Malaysia firm and PDVSA to drill off fuel for Cuba

HAVANA - Agence France-Presse
Malaysia firm and PDVSA to drill off fuel for Cuba

An oil rig is lit up on the outskirts of Havana.

Cuba’s long quest for black gold took another twist with the announcement that a Malaysian firm and Venezuela’s PDVSA will use an advanced oil platform vacated by Spain’s Repsol.

Repsol had been doing exploratory drilling since February offshore not far from Havana, but on May 22 said it had not found oil with the Scarabeo-9, a state-of-the-art $500,000-a-day platform.

“The Scarabeo-9 platform used in exploratory drilling in the field Jaguey-1X has been moved to the Catoche-1X well area”, said a statement from state oil firm Cupet read out on an official news broadcast.

The new well, “where drilling started May 24,” is operated by a Malaysian firm that is a subsidiary of Petronas “on a risk contract with Cupet in which Russia’s Gastrionet also is taking part.”

Once drilling is complete on the current well, Scarabeo-9 will be moved to an area called Cabo de San Antonio 1X, run by Petroleos de Venezuela SA, (PDVSA), the Cupet statement added, without giving dates.

Cuban reserves

Some studies estimate Cuba has probable reserves of between five and nine billion barrels of oil in its economic zone in the Gulf of Mexico.

Cuban authorities have said their crude reserves are as high as 20 billion barrels.

The country has long suffered from crippling energy dependence. The Americas’ lone one-party Communist state used to depend on the Soviet bloc for cut-rate oil and plunged into economic chaos and blackouts when it was cut off after 1989.

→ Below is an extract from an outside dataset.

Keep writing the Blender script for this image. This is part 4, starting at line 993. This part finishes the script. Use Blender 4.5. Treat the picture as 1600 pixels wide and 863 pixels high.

Now Cuba depends on Venezuela -- a vital economic and political ally -- for most of its oil; any cut to Venezuelan supplies could spell political and economic disaster for Havana.

Ventures in Cuba zone

But if Cuba locks in its energy independence, it could lurch from a cash-poor developing nation into a flush oil exporter overnight, potentially breathing new life into its one-party state.

Cuba’s economic zone in the Gulf is divided into 59 blocs. They include ventures with Repsol (Spain), Hydro (Norway), OVL (India), PDVSA (Venezuela), Petrovietnam, Petronas (Malaysia) and Sonangol (Angola). China and Venezuela have said they intend to help Cuba triple its refining capacity by 2017.